• [EXERCISE TASK]:
Output every line of the material exactly, omitting images.

• [DATA EXTRACT]:

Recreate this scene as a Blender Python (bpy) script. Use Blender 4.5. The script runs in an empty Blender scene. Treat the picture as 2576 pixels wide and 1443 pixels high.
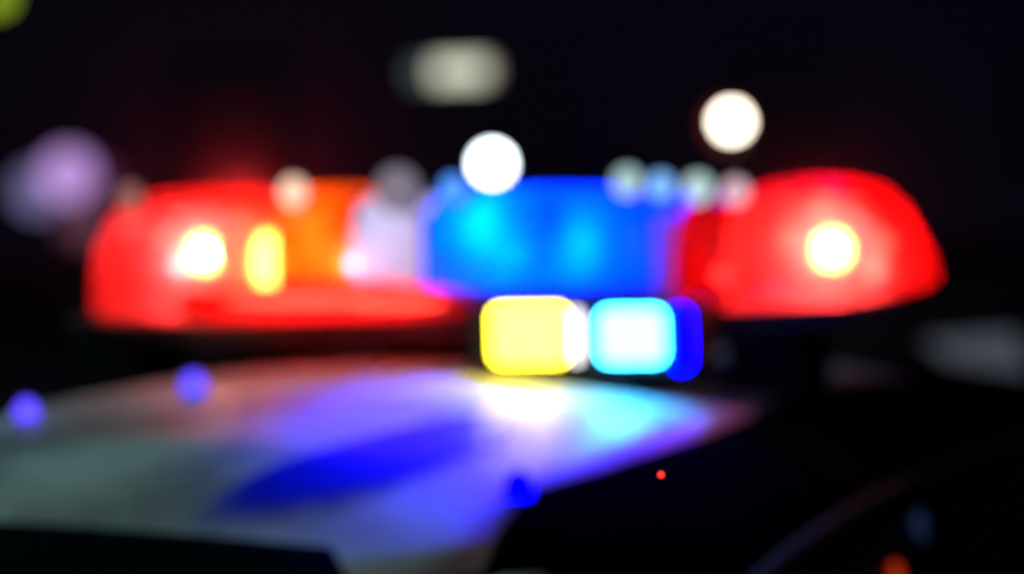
import bpy, bmesh, math, random
from mathutils import Vector, Matrix
R = math.radians
sc = bpy.context.scene
C = sc.collection

# ------------------------------------------------------------------ camera, world, exposure
PITCH, ROLL, FOC = 2.69, -1.8, 100.0
cam_m = (Matrix.Translation((0, 0, 1.8)) @ Matrix.Rotation(R(90 - PITCH), 4, 'X')
         @ Matrix.Rotation(R(ROLL), 4, 'Z'))
cd = bpy.data.cameras.new('camera')
cam = bpy.data.objects.new('camera', cd); C.objects.link(cam)
cam.matrix_world = cam_m
cd.sensor_width = 36; cd.lens = FOC
cd.clip_start = 0.05; cd.clip_end = 2000
cd.dof.use_dof = True
cd.dof.focus_distance = 1.9
cd.dof.aperture_fstop = 2.75
sc.camera = cam

w = bpy.data.worlds.new('World'); sc.world = w; w.use_nodes = True
bg = w.node_tree.nodes['Background']
bg.inputs[0].default_value = (0.30, 0.33, 1.0, 1)
bg.inputs[1].default_value = 0.008

vs = sc.view_settings
vs.view_transform = 'Standard'; vs.look = 'None'; vs.exposure = 0; vs.gamma = 1
cy = sc.cycles
cy.use_denoising = True
try: cy.denoiser = 'OPENIMAGEDENOISE'
except Exception: pass
cy.use_adaptive_sampling = False
cy.max_bounces = 6; cy.transparent_max_bounces = 12
cy.sample_clamp_indirect = 4
cy.caustics_reflective = False; cy.caustics_refractive = False

def ray(px, py):
    """direction through a pixel of the 2576 px wide photo, per metre of depth"""
    F = 2576 * FOC / 36
    return cam_m.to_3x3() @ Vector(((px - 1288) / F, -(py - 721.5) / F, -1))
EYE = cam_m.translation.copy()
def P(px, py, d):
    return EYE + ray(px, py) * d

# ------------------------------------------------------------------ materials
def mat(name):
    m = bpy.data.materials.new(name); m.use_nodes = True
    nt = m.node_tree
    for n in list(nt.nodes): nt.nodes.remove(n)
    out = nt.nodes.new('ShaderNodeOutputMaterial')
    return m, nt, out
def paint(name, col, rough=0.4, metal=0.0, coat=0.0, noise=0.0, scale=30, spec=0.5):
    m, nt, out = mat(name)
    b = nt.nodes.new('ShaderNodeBsdfPrincipled')
    b.inputs['Base Color'].default_value = (*col, 1)
    b.inputs['Roughness'].default_value = rough
    b.inputs['Metallic'].default_value = metal
    b.inputs['Coat Weight'].default_value = coat
    b.inputs['Coat Roughness'].default_value = 0.12
    b.inputs['Specular IOR Level'].default_value = spec
    if noise:
        tc = nt.nodes.new('ShaderNodeTexCoord')
        n = nt.nodes.new('ShaderNodeTexNoise'); n.inputs['Scale'].default_value = scale
        n.inputs['Detail'].default_value = 6
        mr = nt.nodes.new('ShaderNodeMapRange')
        mr.inputs['To Min'].default_value = max(0, rough - noise)
        mr.inputs['To Max'].default_value = rough + noise
        nt.links.new(tc.outputs['Object'], n.inputs['Vector'])
        nt.links.new(n.outputs['Fac'], mr.inputs['Value'])
        nt.links.new(mr.outputs[0], b.inputs['Roughness'])
    nt.links.new(b.outputs[0], out.inputs[0])
    return m
def glow(name, col, s):
    m, nt, out = mat(name)
    e = nt.nodes.new('ShaderNodeEmission')
    e.inputs[0].default_value = (*col, 1); e.inputs[1].default_value = s
    nt.links.new(e.outputs[0], out.inputs[0])
    return m
def lens(name, col, tint, clear=0.3, gloss=0.025):
    m, nt, out = mat(name)
    t = nt.nodes.new('ShaderNodeBsdfTranslucent'); t.inputs[0].default_value = (*col, 1)
    d = nt.nodes.new('ShaderNodeBsdfDiffuse'); d.inputs[0].default_value = (*col, 1)
    tr = nt.nodes.new('ShaderNodeBsdfTransparent'); tr.inputs[0].default_value = (*tint, 1)
    g = nt.nodes.new('ShaderNodeBsdfGlossy'); g.inputs['Roughness'].default_value = 0.25
    a = nt.nodes.new('ShaderNodeMixShader'); a.inputs[0].default_value = 0.3
    b = nt.nodes.new('ShaderNodeMixShader'); b.inputs[0].default_value = clear
    c = nt.nodes.new('ShaderNodeMixShader'); c.inputs[0].default_value = gloss
    L = nt.links.new
    L(t.outputs[0], a.inputs[1]); L(d.outputs[0], a.inputs[2])
    L(a.outputs[0], b.inputs[1]); L(tr.outputs[0], b.inputs[2])
    L(b.outputs[0], c.inputs[1]); L(g.outputs[0], c.inputs[2])
    L(c.outputs[0], out.inputs[0])
    return m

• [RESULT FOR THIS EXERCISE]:
Recreate this scene as a Blender Python (bpy) script. Use Blender 4.5. The script runs in an empty Blender scene. Treat the picture as 2576 pixels wide and 1443 pixels high.
import bpy, bmesh, math, random
from mathutils import Vector, Matrix
R = math.radians
sc = bpy.context.scene
C = sc.collection

# ------------------------------------------------------------------ camera, world, exposure
PITCH, ROLL, FOC = 2.69, -1.8, 100.0
cam_m = (Matrix.Translation((0, 0, 1.8)) @ Matrix.Rotation(R(90 - PITCH), 4, 'X')
         @ Matrix.Rotation(R(ROLL), 4, 'Z'))
cd = bpy.data.cameras.new('camera')
cam = bpy.data.objects.new('camera', cd); C.objects.link(cam)
cam.matrix_world = cam_m
cd.sensor_width = 36; cd.lens = FOC
cd.clip_start = 0.05; cd.clip_end = 2000
cd.dof.use_dof = True
cd.dof.focus_distance = 1.9
cd.dof.aperture_fstop = 2.75
sc.camera = cam

w = bpy.data.worlds.new('World'); sc.world = w; w.use_nodes = True
bg = w.node_tree.nodes['Background']
bg.inputs[0].default_value = (0.30, 0.33, 1.0, 1)
bg.inputs[1].default_value = 0.008

vs = sc.view_settings
vs.view_transform = 'Standard'; vs.look = 'None'; vs.exposure = 0; vs.gamma = 1
cy = sc.cycles
cy.use_denoising = True
try: cy.denoiser = 'OPENIMAGEDENOISE'
except Exception: pass
cy.use_adaptive_sampling = False
cy.max_bounces = 6; cy.transparent_max_bounces = 12
cy.sample_clamp_indirect = 4
cy.caustics_reflective = False; cy.caustics_refractive = False

def ray(px, py):
    """direction through a pixel of the 2576 px wide photo, per metre of depth"""
    F = 2576 * FOC / 36
    return cam_m.to_3x3() @ Vector(((px - 1288) / F, -(py - 721.5) / F, -1))
EYE = cam_m.translation.copy()
def P(px, py, d):
    return EYE + ray(px, py) * d

# ------------------------------------------------------------------ materials
def mat(name):
    m = bpy.data.materials.new(name); m.use_nodes = True
    nt = m.node_tree
    for n in list(nt.nodes): nt.nodes.remove(n)
    out = nt.nodes.new('ShaderNodeOutputMaterial')
    return m, nt, out
def paint(name, col, rough=0.4, metal=0.0, coat=0.0, noise=0.0, scale=30, spec=0.5):
    m, nt, out = mat(name)
    b = nt.nodes.new('ShaderNodeBsdfPrincipled')
    b.inputs['Base Color'].default_value = (*col, 1)
    b.inputs['Roughness'].default_value = rough
    b.inputs['Metallic'].default_value = metal
    b.inputs['Coat Weight'].default_value = coat
    b.inputs['Coat Roughness'].default_value = 0.12
    b.inputs['Specular IOR Level'].default_value = spec
    if noise:
        tc = nt.nodes.new('ShaderNodeTexCoord')
        n = nt.nodes.new('ShaderNodeTexNoise'); n.inputs['Scale'].default_value = scale
        n.inputs['Detail'].default_value = 6
        mr = nt.nodes.new('ShaderNodeMapRange')
        mr.inputs['To Min'].default_value = max(0, rough - noise)
        mr.inputs['To Max'].default_value = rough + noise
        nt.links.new(tc.outputs['Object'], n.inputs['Vector'])
        nt.links.new(n.outputs['Fac'], mr.inputs['Value'])
        nt.links.new(mr.outputs[0], b.inputs['Roughness'])
    nt.links.new(b.outputs[0], out.inputs[0])
    return m
def glow(name, col, s):
    m, nt, out = mat(name)
    e = nt.nodes.new('ShaderNodeEmission')
    e.inputs[0].default_value = (*col, 1); e.inputs[1].default_value = s
    nt.links.new(e.outputs[0], out.inputs[0])
    return m
def lens(name, col, tint, clear=0.3, gloss=0.025):
    m, nt, out = mat(name)
    t = nt.nodes.new('ShaderNodeBsdfTranslucent'); t.inputs[0].default_value = (*col, 1)
    d = nt.nodes.new('ShaderNodeBsdfDiffuse'); d.inputs[0].default_value = (*col, 1)
    tr = nt.nodes.new('ShaderNodeBsdfTransparent'); tr.inputs[0].default_value = (*tint, 1)
    g = nt.nodes.new('ShaderNodeBsdfGlossy'); g.inputs['Roughness'].default_value = 0.25
    a = nt.nodes.new('ShaderNodeMixShader'); a.inputs[0].default_value = 0.3
    b = nt.nodes.new('ShaderNodeMixShader'); b.inputs[0].default_value = clear
    c = nt.nodes.new('ShaderNodeMixShader'); c.inputs[0].default_value = gloss
    L = nt.links.new
    L(t.outputs[0], a.inputs[1]); L(d.outputs[0], a.inputs[2])
    L(a.outputs[0], b.inputs[1]); L(tr.outputs[0], b.inputs[2])
    L(b.outputs[0], c.inputs[1]); L(g.outputs[0], c.inputs[2])
    L(c.outputs[0], out.inputs[0])
    return m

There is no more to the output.